I submit to you yes, it is.
OK Cupid claims 1 million users per day. And as many of us know from experience, that one-million-strong active user pool contains a lot of different fish — people from all walks of life who may not have followed Proposition 8 closely. Or may not have heard really anything at all about gay rights. OK Cupid giving first billing to a gay rights issue to any Mozilla user that comes their way? That’s a giant amount of people who now have the potential to think differently than they’ve been thinking. To think more critically about the world around them, and about where they choose to give their support. If we look at boycotting Barilla pasta as comparison, it doesn’t necessarily have the power to start the same conversations or accomplish the same goals; discussions about marriage equality and activism aren’t generally happening in the pasta aisle, but they are on the internet. To the degree that boycotts can be a tool which organizes and focuses public conversation, a boycott of a web-based product can generate much more discussion than a boycott of a product out in the real world.

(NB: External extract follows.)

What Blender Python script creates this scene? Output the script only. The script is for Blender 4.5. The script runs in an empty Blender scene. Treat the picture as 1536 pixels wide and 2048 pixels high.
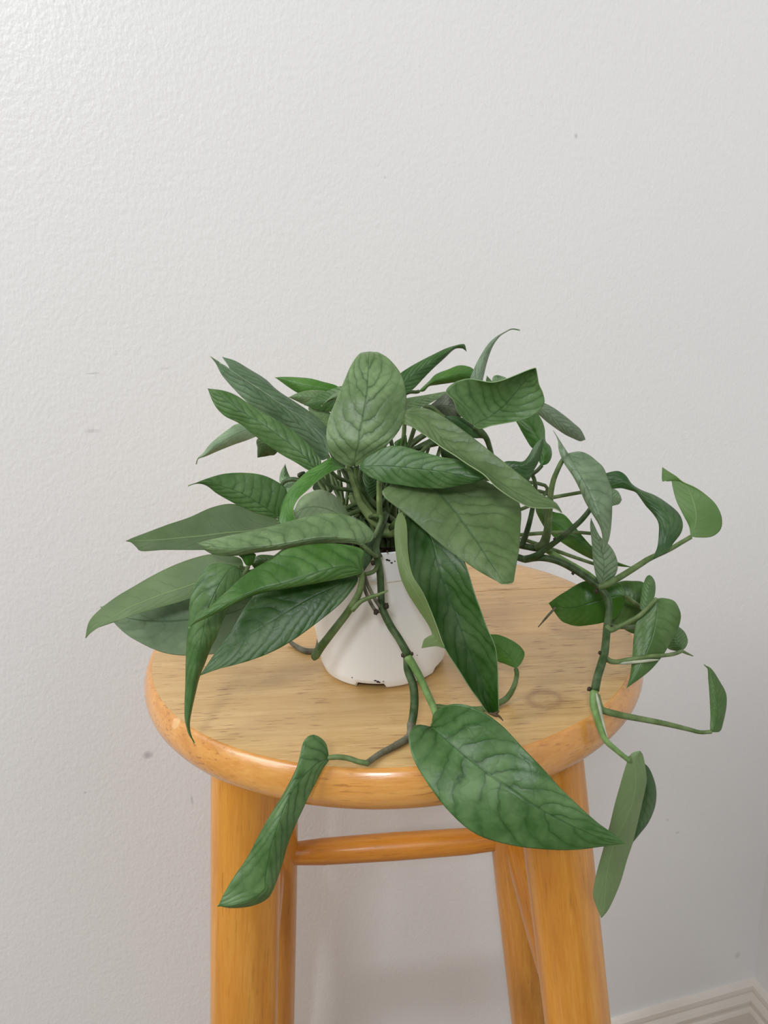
import bpy, bmesh, math, random
from mathutils import Vector, Matrix
import numpy as np

scene = bpy.context.scene
col = scene.collection

# ------------------------------------------------------------------ camera
cam_data = bpy.data.cameras.new('camera')
cam = bpy.data.objects.new('camera', cam_data)
col.objects.link(cam)
cam_data.sensor_fit = 'VERTICAL'
cam_data.sensor_height = 36.0
cam_data.sensor_width = 27.0
cam_data.lens = 36.0 * 1538.0 / 2048.0
cam_data.clip_start = 0.02
CR = ((0.99886041, -0.04772709, 0.0), (-0.01312133, -0.27461095, 0.96146589), (-0.04588797, -0.96037022, -0.27492425))
cam.matrix_world = Matrix(((CR[0][0], -CR[0][1], -CR[0][2], -0.00115759),
                           (CR[1][0], -CR[1][1], -CR[1][2], -0.47854200),
                           (CR[2][0], -CR[2][1], -CR[2][2], 0.98016314),
                           (0, 0, 0, 1)))
scene.camera = cam

# ------------------------------------------------------------------ light
world = bpy.data.worlds.new('room_daylight')
scene.world = world
world.use_nodes = True
wb = world.node_tree.nodes['Background']
wb.inputs[0].default_value = (0.93, 0.97, 1.0, 1)
wb.inputs[1].default_value = 0.31


def area(name, loc, target, size, size_y, power, color):
    d = bpy.data.lights.new(name, 'AREA')
    d.shape = 'RECTANGLE'
    d.size, d.size_y = size, size_y
    d.energy = power
    d.color = color
    o = bpy.data.objects.new(name, d)
    col.objects.link(o)
    o.location = loc
    o.rotation_euler = (Vector(target) - Vector(loc)).to_track_quat('-Z', 'Y').to_euler()
    return o


area('window_daylight', (-1.35, -0.75, 1.95), (0.0, 0.05, 0.85), 0.9, 1.1, 30.5, (0.975, 0.988, 1.0))
area('far_window_daylight', (-0.30, -2.15, 2.30), (0.0, 0.05, 0.70), 0.34, 0.34, 25.0, (0.94, 0.97, 1.0))

vs = scene.view_settings
vs.view_transform = 'Standard'
vs.look = 'None'
vs.exposure = -0.25
vs.gamma = 1.0
vs.use_curve_mapping = False
scene.cycles.max_bounces = 8
scene.cycles.use_denoising = True

# ------------------------------------------------------------------ helpers
SEAT_Z = 0.76


def srgb(r, g, b):
    f = lambda c: (c / 12.92 if c <= 0.04045 else ((c + 0.055) / 1.055) ** 2.4)
    return (f(r / 255.0), f(g / 255.0), f(b / 255.0), 1.0)


class NT:
    """small node-tree builder"""

    def __init__(self, name):
        self.m = bpy.data.materials.new(name)
        self.m.use_nodes = True
        self.t = self.m.node_tree
        self.t.nodes.clear()
        self.out = self.n('ShaderNodeOutputMaterial')

    def n(self, kind, **kw):
        nd = self.t.nodes.new(kind)
        for k, v in kw.items():
            setattr(nd, k, v)
        return nd

    def link(self, a, b):
        self.t.links.new(a, b)

    def val(self, sock, v):
        if isinstance(v, bpy.types.NodeSocket):
            self.link(v, sock)
        else:
            sock.default_value = v

    def math(self, op, a, b=0.0, c=0.0, clamp=False):
        nd = self.n('ShaderNodeMath', operation=op, use_clamp=clamp)
        for i, v in enumerate((a, b, c)):
            self.val(nd.inputs[i], v)
        return nd.outputs[0]

    def mix(self, f, a, b, mode='MIX'):
        nd = self.n('ShaderNodeMix', data_type='RGBA', blend_type=mode)
        self.val(nd.inputs[0], f)
        self.val(nd.inputs[6], a)
        self.val(nd.inputs[7], b)
        return nd.outputs[2]

    def noise(self, vec, scale, detail=3.0, rough=0.5, dist=0.0):
        nd = self.n('ShaderNodeTexNoise')
        self.val(nd.inputs['Vector'], vec)
        nd.inputs['Scale'].default_value = scale
        nd.inputs['Detail'].default_value = detail
        nd.inputs['Roughness'].default_value = rough
        nd.inputs['Distortion'].default_value = dist
        return nd.outputs[0]

    def ramp(self, f, stops):
        nd = self.n('ShaderNodeValToRGB')
        self.val(nd.inputs[0], f)
        el = nd.color_ramp.elements
        el[0].position, el[0].color = stops[0]
        el[1].position, el[1].color = stops[-1]
        for p, c in stops[1:-1]:
            e = el.new(p)
            e.color = c
        return nd.outputs[0]

    def mapping(self, vec, scale=(1, 1, 1), loc=(0, 0, 0), rot=(0, 0, 0)):
        nd = self.n('ShaderNodeMapping')
        self.val(nd.inputs[0], vec)
        nd.inputs['Location'].default_value = loc
        nd.inputs['Rotation'].default_value = rot
        nd.inputs['Scale'].default_value = scale
        return nd.outputs[0]

    def coords(self, which='Object'):
        return self.n('ShaderNodeTexCoord').outputs[which]

    def bump(self, h, strength, dist, normal=None):
        nd = self.n('ShaderNodeBump')
        self.val(nd.inputs['Height'], h)
        nd.inputs['Strength'].default_value = strength
        nd.inputs['Distance'].default_value = dist
        if normal is not None:
            self.link(normal, nd.inputs['Normal'])
        return nd.outputs[0]

    def principled(self, color, rough=0.5, normal=None, spec=0.5, coat=0.0, coat_rough=0.1):
        p = self.n('ShaderNodeBsdfPrincipled')
        self.val(p.inputs['Base Color'], color)
        self.val(p.inputs['Roughness'], rough)
        self.val(p.inputs['Specular IOR Level'], spec)
        p.inputs['Coat Weight'].default_value = coat
        p.inputs['Coat Roughness'].default_value = coat_rough
        if normal is not None:
            self.link(normal, p.inputs['Normal'])
        return p.outputs[0]

    def done(self, shader):
        self.link(shader, self.out.inputs[0])
        return self.m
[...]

Granted, Mozilla has a good track record in other areas — the company has reached out to the general population of the internet reminding them that the official company policy is one of inclusion:
Mozilla’s mission is to make the Web more open so that humanity is stronger, more inclusive and more just. This is why Mozilla supports equality for all, including marriage equality for LGBT couples. No matter who you are or who you love, everyone deserves the same rights and to be treated equally.
Mozilla also provided the space for the Lesbians Who Tech Hackathon, and has been an active supporter in diversity throughout the tech industry, proving that while one bad apple at the head of the company kind of sours the taste of the group as a whole, it certainly doesn’t spoil the whole bunch. The employees are just as peeved about their CEO’s purported beliefs as OKC is.

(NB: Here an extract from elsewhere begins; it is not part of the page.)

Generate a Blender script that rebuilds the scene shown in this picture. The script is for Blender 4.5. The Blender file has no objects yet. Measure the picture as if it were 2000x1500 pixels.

Luckily for the employees of Mozilla, OK Cupid’s boycott will probably do little to their revenue streams. But the precedent of websites getting involved in the political decisions of another company’s CEOs is an interesting one — did you know that most of Mozilla’s revenue comes from Google search royalties? Could you imagine if Google followed suit next time contract negotiations were up? Eich would be out of a job faster than you can say “I think I’ll take my business elsewhere.” But that’s not what we’re talking about here, I don’t think.
We’re talking about awareness and visibility. And yes, there are a million other causes to be active for. A million other things that are as important to the queer community as marriage is, that deserve airtime to OKC’s 1 million active users per day. But marriage equality is directly within the purview of a website aimed at bringing people together for the purpose of hookups, relationships and, yes, sometimes marriage. And it’s a brilliant move on OKC’s part — you can’t move around the internet right now without hitting their name.

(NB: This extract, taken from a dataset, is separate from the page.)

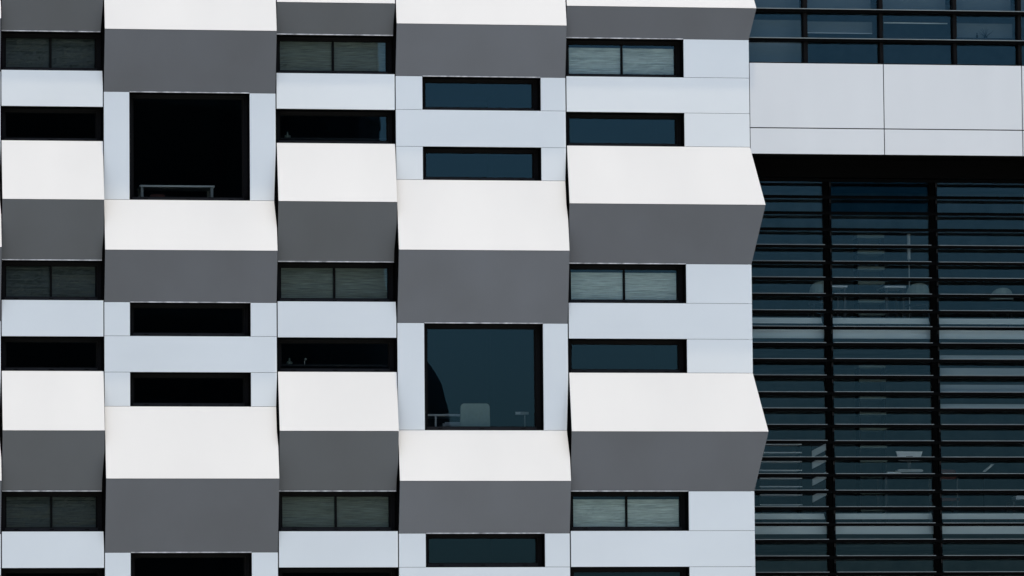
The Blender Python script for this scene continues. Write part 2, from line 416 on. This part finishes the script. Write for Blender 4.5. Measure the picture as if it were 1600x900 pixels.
# slab edges and light bands behind the glass
for zt in (10.105, 6.946):
    for a, b in ((11.92, 13.335), (13.47, 15.11), (15.23, 16.93), (17.02, 18.5)):
        sl_ = [(a, 1.48, zt-.090), (b, 1.48, zt-.090), (b-.022, 1.48, zt), (a, 1.48, zt)]
        W_build(MB().prism(sl_, (0, .04, 0)), 'slab_edge_panel', SLAB)
        W_build(MB().box(a, b+.022, 1.48, 1.52, zt-.330, zt-.190), 'slab_edge_panel', SLAB)
for z in (6.64, 9.80, 12.95, 3.5):
    W_build(MB().box(11.9, 18.6, 1.96, 9, z, z+.13), 'floor_slab', ROOMW)
W_build(MB().box(11.9, 18.6, 9, 9.2, 0, 16.3), 'back_wall', ROOMW)
W_build(MB().box(11.885, 11.899, .3, 9, 0, 16.3), 'partition', ROOMW)
W_build(MB().box(18.6, 18.75, .04, 9.2, 0, 16.3), 'side_wall', WINGW)
for z0, z1 in ((9.466, 9.53), (9.187, 9.322), (8.916, 9.051), (8.667, 8.739)):
    W_build(MB().box(15.27, 16.93, 1.5, 1.51, z0-.02, z1-.02), 'blind_panel', PALEB)

# ------------------------------------------------------------------ things in the rooms
def desk(loc, wd, dp, ht, label, cat='desk', group=None, m=DESKW, apron=False):
    t = thing('desk', label, cat, loc, group)
    MB().box(0, wd, 0, dp, ht-.028, ht).build('desk_top', m, t)
    for x in (.02, wd-.06):
        for y in (.02, dp-.06): MB().box(x, x+.04, y, y+.04, 0, ht-.030).build('leg', STEEL if loc[0] < 5 else DARKST, t)
    return t
t = desk((2.270, 1.2, 11.18), 1.19, .6, .96, 'white table with slim legs low in the big black window')
o = MB().box(0, .235, 0, .2, 0, .05).box(.02, .215, .01, .19, .05, .062).build('box', REDB); o.location = (2.44, 1.24, 11.985-.045)
tag(o, 'small red brown box under the white table in the big black window', 'box')
MB().box(2.40, 2.72, 1.22, 1.50, 11.90, 11.938).build('shelf_board', WOOD, B)
t = desk((6.45, 1.25, 7.62), 1.38, .6, .90, 'white desk behind the chair in the big blue window')
MB().box(.66, 1.0, .1, .5, .60, .76).build('drawer_box', DESKW, t)
MB().box(.52, .545, .0, .02, .45, .868).build('drawer_frame', ALU, t)
MB().box(.68, .98, -.01, .012, .755, .772).build('drawer_handle', ALU, t)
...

Although the internet right now seems fairly solidly aligned with OKCupid and against Firefox, it’ll be interesting to see what happens if Eich takes the recommendations set out by Owen Thomas at Readwrite: apologize. So far, Eich has done what many people in power do when a mistake is made public; he’s said he’s sorry he hurt anyone’s feelings without saying he’s sorry for taking the action itself. Eich needs to admit he was wrong instead of saying that his personal actions shouldn’t be taken into account when discussing his job — he is a CEO of a major Silicon Valley player, a nonprofit organization. Like it or not, his actions do contribute to the culture of the industry as a whole. But Eich has the option to acknowledge that and make a real apology — and maybe then the ratio of “match” percentage to “enemy” percentage with the queer community will be improved.